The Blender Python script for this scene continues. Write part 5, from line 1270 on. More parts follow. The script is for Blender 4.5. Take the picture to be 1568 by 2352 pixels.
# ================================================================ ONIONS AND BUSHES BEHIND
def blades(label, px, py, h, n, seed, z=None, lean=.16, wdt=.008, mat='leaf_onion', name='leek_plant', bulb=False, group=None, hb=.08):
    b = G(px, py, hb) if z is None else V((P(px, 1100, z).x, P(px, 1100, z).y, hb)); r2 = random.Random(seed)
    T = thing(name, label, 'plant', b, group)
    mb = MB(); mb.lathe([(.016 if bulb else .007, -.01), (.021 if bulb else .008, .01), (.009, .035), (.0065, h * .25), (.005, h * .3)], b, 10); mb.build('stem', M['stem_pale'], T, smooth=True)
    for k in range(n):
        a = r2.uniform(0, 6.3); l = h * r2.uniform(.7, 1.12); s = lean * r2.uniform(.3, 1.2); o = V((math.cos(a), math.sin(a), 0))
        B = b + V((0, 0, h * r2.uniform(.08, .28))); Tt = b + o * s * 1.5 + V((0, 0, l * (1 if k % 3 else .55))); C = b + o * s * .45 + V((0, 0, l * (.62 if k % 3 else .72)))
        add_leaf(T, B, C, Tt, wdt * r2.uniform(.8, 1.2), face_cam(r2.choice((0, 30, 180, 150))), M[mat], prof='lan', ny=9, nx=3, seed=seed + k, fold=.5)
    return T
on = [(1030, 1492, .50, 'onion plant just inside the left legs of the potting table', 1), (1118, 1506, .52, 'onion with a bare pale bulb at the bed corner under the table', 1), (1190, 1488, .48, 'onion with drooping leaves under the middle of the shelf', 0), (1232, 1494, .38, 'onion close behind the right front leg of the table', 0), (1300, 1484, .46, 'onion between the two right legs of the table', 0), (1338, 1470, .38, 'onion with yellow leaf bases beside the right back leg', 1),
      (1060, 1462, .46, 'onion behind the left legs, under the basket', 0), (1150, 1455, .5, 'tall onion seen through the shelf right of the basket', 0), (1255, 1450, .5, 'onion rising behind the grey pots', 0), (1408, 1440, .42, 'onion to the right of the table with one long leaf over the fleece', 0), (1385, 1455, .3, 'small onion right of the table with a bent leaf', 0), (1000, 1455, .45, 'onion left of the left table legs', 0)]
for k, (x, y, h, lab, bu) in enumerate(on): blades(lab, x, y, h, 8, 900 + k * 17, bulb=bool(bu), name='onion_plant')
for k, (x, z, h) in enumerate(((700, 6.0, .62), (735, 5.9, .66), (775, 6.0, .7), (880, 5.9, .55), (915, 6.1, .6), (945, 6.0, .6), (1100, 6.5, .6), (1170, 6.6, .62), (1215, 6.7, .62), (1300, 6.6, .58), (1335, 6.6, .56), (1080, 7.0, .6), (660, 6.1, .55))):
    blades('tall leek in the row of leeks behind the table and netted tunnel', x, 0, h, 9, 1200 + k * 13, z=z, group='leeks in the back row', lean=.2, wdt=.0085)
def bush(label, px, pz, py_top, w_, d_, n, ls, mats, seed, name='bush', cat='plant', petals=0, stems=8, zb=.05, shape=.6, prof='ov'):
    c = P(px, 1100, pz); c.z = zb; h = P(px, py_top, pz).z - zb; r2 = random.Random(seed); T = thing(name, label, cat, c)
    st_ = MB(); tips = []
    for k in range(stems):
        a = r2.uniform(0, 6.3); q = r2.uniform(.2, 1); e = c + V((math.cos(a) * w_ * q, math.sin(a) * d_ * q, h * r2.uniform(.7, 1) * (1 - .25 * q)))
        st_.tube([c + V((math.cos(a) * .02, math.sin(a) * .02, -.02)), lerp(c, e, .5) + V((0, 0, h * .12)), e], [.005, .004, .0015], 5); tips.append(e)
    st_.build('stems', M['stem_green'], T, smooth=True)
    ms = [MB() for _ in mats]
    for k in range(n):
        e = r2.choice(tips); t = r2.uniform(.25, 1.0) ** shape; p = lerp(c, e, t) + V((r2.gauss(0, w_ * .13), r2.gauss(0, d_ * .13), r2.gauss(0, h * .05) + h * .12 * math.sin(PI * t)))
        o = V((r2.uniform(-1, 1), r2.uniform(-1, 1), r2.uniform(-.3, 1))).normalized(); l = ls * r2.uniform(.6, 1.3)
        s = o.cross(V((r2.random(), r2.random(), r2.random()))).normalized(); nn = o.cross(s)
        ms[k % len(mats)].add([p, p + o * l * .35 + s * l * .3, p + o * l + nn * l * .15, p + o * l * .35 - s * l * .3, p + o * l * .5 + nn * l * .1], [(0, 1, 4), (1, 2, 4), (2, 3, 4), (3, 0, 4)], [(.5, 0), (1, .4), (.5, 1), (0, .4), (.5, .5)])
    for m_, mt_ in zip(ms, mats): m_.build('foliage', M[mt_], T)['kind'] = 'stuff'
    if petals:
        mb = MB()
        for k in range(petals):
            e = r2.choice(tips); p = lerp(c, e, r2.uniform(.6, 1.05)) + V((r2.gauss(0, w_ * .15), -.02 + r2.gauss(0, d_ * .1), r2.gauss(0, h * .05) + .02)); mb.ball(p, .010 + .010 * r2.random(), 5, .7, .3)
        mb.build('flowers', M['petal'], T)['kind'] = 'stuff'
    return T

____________

* Written exercise *
Set out the complete listing exactly as shown.

* Output for this exercise *
The Blender Python script for this scene continues. Write part 5, from line 1270 on. More parts follow. The script is for Blender 4.5. Take the picture to be 1568 by 2352 pixels.
# ================================================================ ONIONS AND BUSHES BEHIND
def blades(label, px, py, h, n, seed, z=None, lean=.16, wdt=.008, mat='leaf_onion', name='leek_plant', bulb=False, group=None, hb=.08):
    b = G(px, py, hb) if z is None else V((P(px, 1100, z).x, P(px, 1100, z).y, hb)); r2 = random.Random(seed)
    T = thing(name, label, 'plant', b, group)
    mb = MB(); mb.lathe([(.016 if bulb else .007, -.01), (.021 if bulb else .008, .01), (.009, .035), (.0065, h * .25), (.005, h * .3)], b, 10); mb.build('stem', M['stem_pale'], T, smooth=True)
    for k in range(n):
        a = r2.uniform(0, 6.3); l = h * r2.uniform(.7, 1.12); s = lean * r2.uniform(.3, 1.2); o = V((math.cos(a), math.sin(a), 0))
        B = b + V((0, 0, h * r2.uniform(.08, .28))); Tt = b + o * s * 1.5 + V((0, 0, l * (1 if k % 3 else .55))); C = b + o * s * .45 + V((0, 0, l * (.62 if k % 3 else .72)))
        add_leaf(T, B, C, Tt, wdt * r2.uniform(.8, 1.2), face_cam(r2.choice((0, 30, 180, 150))), M[mat], prof='lan', ny=9, nx=3, seed=seed + k, fold=.5)
    return T
on = [(1030, 1492, .50, 'onion plant just inside the left legs of the potting table', 1), (1118, 1506, .52, 'onion with a bare pale bulb at the bed corner under the table', 1), (1190, 1488, .48, 'onion with drooping leaves under the middle of the shelf', 0), (1232, 1494, .38, 'onion close behind the right front leg of the table', 0), (1300, 1484, .46, 'onion between the two right legs of the table', 0), (1338, 1470, .38, 'onion with yellow leaf bases beside the right back leg', 1),
      (1060, 1462, .46, 'onion behind the left legs, under the basket', 0), (1150, 1455, .5, 'tall onion seen through the shelf right of the basket', 0), (1255, 1450, .5, 'onion rising behind the grey pots', 0), (1408, 1440, .42, 'onion to the right of the table with one long leaf over the fleece', 0), (1385, 1455, .3, 'small onion right of the table with a bent leaf', 0), (1000, 1455, .45, 'onion left of the left table legs', 0)]
for k, (x, y, h, lab, bu) in enumerate(on): blades(lab, x, y, h, 8, 900 + k * 17, bulb=bool(bu), name='onion_plant')
for k, (x, z, h) in enumerate(((700, 6.0, .62), (735, 5.9, .66), (775, 6.0, .7), (880, 5.9, .55), (915, 6.1, .6), (945, 6.0, .6), (1100, 6.5, .6), (1170, 6.6, .62), (1215, 6.7, .62), (1300, 6.6, .58), (1335, 6.6, .56), (1080, 7.0, .6), (660, 6.1, .55))):
    blades('tall leek in the row of leeks behind the table and netted tunnel', x, 0, h, 9, 1200 + k * 13, z=z, group='leeks in the back row', lean=.2, wdt=.0085)
def bush(label, px, pz, py_top, w_, d_, n, ls, mats, seed, name='bush', cat='plant', petals=0, stems=8, zb=.05, shape=.6, prof='ov'):
    c = P(px, 1100, pz); c.z = zb; h = P(px, py_top, pz).z - zb; r2 = random.Random(seed); T = thing(name, label, cat, c)
    st_ = MB(); tips = []
    for k in range(stems):
        a = r2.uniform(0, 6.3); q = r2.uniform(.2, 1); e = c + V((math.cos(a) * w_ * q, math.sin(a) * d_ * q, h * r2.uniform(.7, 1) * (1 - .25 * q)))
        st_.tube([c + V((math.cos(a) * .02, math.sin(a) * .02, -.02)), lerp(c, e, .5) + V((0, 0, h * .12)), e], [.005, .004, .0015], 5); tips.append(e)
    st_.build('stems', M['stem_green'], T, smooth=True)
    ms = [MB() for _ in mats]
    for k in range(n):
        e = r2.choice(tips); t = r2.uniform(.25, 1.0) ** shape; p = lerp(c, e, t) + V((r2.gauss(0, w_ * .13), r2.gauss(0, d_ * .13), r2.gauss(0, h * .05) + h * .12 * math.sin(PI * t)))
        o = V((r2.uniform(-1, 1), r2.uniform(-1, 1), r2.uniform(-.3, 1))).normalized(); l = ls * r2.uniform(.6, 1.3)
        s = o.cross(V((r2.random(), r2.random(), r2.random()))).normalized(); nn = o.cross(s)
        ms[k % len(mats)].add([p, p + o * l * .35 + s * l * .3, p + o * l + nn * l * .15, p + o * l * .35 - s * l * .3, p + o * l * .5 + nn * l * .1], [(0, 1, 4), (1, 2, 4), (2, 3, 4), (3, 0, 4)], [(.5, 0), (1, .4), (.5, 1), (0, .4), (.5, .5)])
    for m_, mt_ in zip(ms, mats): m_.build('foliage', M[mt_], T)['kind'] = 'stuff'
    if petals:
        mb = MB()
        for k in range(petals):
            e = r2.choice(tips); p = lerp(c, e, r2.uniform(.6, 1.05)) + V((r2.gauss(0, w_ * .15), -.02 + r2.gauss(0, d_ * .1), r2.gauss(0, h * .05) + .02)); mb.ball(p, .010 + .010 * r2.random(), 5, .7, .3)
        mb.build('flowers', M['petal'], T)['kind'] = 'stuff'
    return T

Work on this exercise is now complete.